Posted by
Andrews on Friday, April 03, 2009 10:16:05 AM
My regular readers know I have been
critical of Pat Buchanan, but
his most recent column is absolutely correct, so I feel the need to give him some praise for seeing the real cause of our problems. I do note that, old time protectionist that he is, he omits
the harm done by Smoot-Hawley, but other than that, his analysis is on the money. (No pun intended.) Our current financial crisis
is not the result of bad loans or the CRA or even Fannie and Freddie. All of those helped
exacerbate the problem, and
directed the form our collapse would take, but as I have been saying for some time, the real culprit is
the Fed and the
unbridled inflation we have been experiencing. (My one other objection is the focus on the period form 2000 to present, as the Clinton administration inflated equally recklessly. The dot-com bubble was nothing but another inflationary bubble, just like our housing one.)

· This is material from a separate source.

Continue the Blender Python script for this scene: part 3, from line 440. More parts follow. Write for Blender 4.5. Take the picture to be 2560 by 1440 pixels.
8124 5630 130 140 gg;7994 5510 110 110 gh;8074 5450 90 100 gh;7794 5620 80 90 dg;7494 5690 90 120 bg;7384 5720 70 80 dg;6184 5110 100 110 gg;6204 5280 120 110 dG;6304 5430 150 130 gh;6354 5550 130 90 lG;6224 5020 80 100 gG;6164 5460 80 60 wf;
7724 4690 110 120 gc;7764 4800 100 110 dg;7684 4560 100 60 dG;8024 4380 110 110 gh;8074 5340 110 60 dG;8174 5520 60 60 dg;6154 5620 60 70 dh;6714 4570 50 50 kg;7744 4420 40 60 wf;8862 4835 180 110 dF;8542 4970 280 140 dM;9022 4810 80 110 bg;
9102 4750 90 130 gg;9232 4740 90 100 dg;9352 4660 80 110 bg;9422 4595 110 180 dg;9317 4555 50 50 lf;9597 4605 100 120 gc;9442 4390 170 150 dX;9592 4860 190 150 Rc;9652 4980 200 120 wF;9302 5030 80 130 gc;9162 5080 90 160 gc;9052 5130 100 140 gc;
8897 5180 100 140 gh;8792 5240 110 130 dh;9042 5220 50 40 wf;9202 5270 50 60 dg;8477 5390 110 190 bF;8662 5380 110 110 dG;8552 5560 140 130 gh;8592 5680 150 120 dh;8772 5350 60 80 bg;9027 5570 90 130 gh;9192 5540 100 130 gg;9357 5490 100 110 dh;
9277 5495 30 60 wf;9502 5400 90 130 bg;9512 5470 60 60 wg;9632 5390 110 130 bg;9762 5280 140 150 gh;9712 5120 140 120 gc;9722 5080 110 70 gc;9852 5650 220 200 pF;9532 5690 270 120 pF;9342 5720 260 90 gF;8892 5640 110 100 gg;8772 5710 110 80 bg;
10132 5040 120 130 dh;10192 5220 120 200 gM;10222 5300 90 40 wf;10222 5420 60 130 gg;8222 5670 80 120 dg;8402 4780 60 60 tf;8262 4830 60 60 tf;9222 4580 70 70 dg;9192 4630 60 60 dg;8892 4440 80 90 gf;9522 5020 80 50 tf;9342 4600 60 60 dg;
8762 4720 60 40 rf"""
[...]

I really have very little to add, as I have been
flogging this topic to death. It is simply nice to finally have some other writers recognizing that this is not a lending crisis but a monetary one.
POSTSCRIPT
I am also happy to see economists and others dismissing the absurd "
the war ended the depression" argument. Granted, the Austrian economists did so a few decades ago, but in recent years it seemed even otherwise sound economists had either accepted that canard or decided it wasn't worth refuting, so it is nice to hear it refuted explicitly once more.